Some protesters wanted to know why the cops who killed Alton, who regularly sold DVDs in front of Triple S convenience store, didn’t know him like the rest of the community?

Veta Washington, another aunt of Mr. Sterling, said police who don’t belong in Black neighborhoods need to stay out Black neighborhoods.

Jabril Muhammad said Ms. Sterling had chosen not to address the media because she has been extremely overwhelmed with the death of her son. However, after traveling to Dallas to speak with Bishop T.D. Jakes, she said her faith has been restored. Ms. Sterling addressed a large audience Sunday, July 10 at Gloryland Baptist Church in Baton Rouge for the first time. “Now I’m better and ready to fight for justice,” she said standing before the packed room. “We will give Alton honor and the police who killed him will pay for it. I want to be peaceful, but I want justice.”

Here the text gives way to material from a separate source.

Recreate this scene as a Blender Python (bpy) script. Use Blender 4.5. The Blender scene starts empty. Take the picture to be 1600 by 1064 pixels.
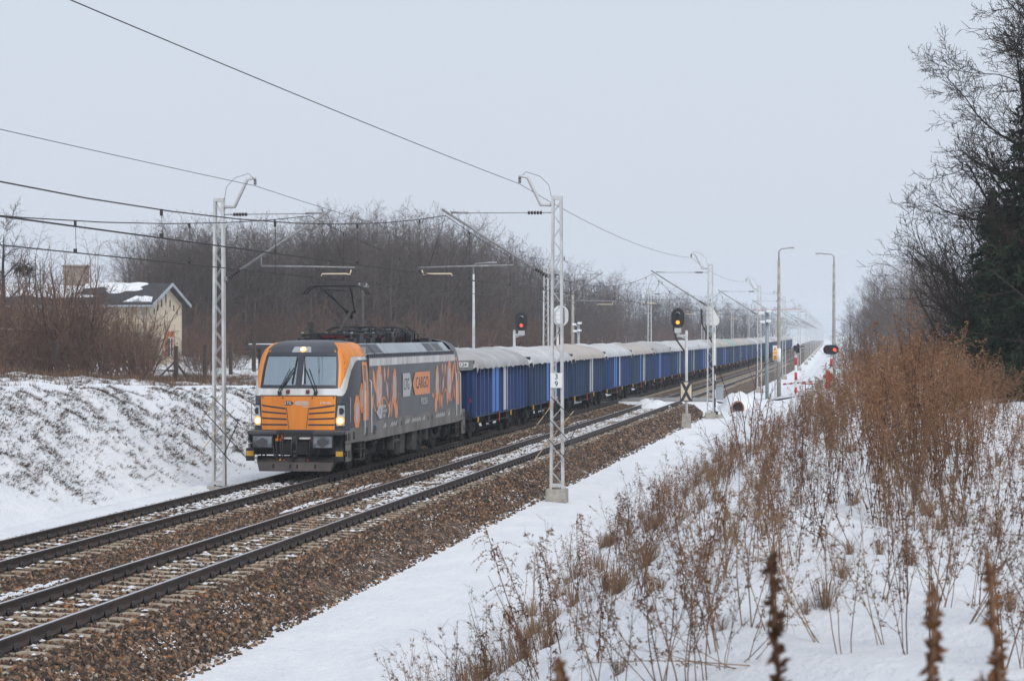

The crowd exploded with cheers.

Community activist Arthur “Silky Slim” Reed along with other protesters wants the resignation of East Baton Rouge Mayor Kip Holden. “We want Mayor Holden to resign,” Mr. Reed stated. “He has been absent during this entire ordeal. He hasn’t visited with the Sterling family nor has he offered any apology.”

Hundreds of people gathered in honor of Alton Sterling at a prayer vigil held at Living Faith Christian Center in Baton Rouge.  Rev. Victor White is the father of Victor White III, the 22-year-old New Iberia, La., man said to have committed suicide while handcuffed in the back of a police cruiser. He knows how the Sterling family feels. He believes his son was executed by Louisiana police in a city about an hour and a half away from Baton Rouge. “It’s time for us to demand more,” said Rev. White after the prayer service. “Prayer is fine but that’s not all this takes. I’ve seen quite a few pastors in there, but when they leave here what are their actions? This is a song and dance,” he stated. “It’s time to get out into the streets. It’s time for the ‘Or Else!’ Justice Or Else!”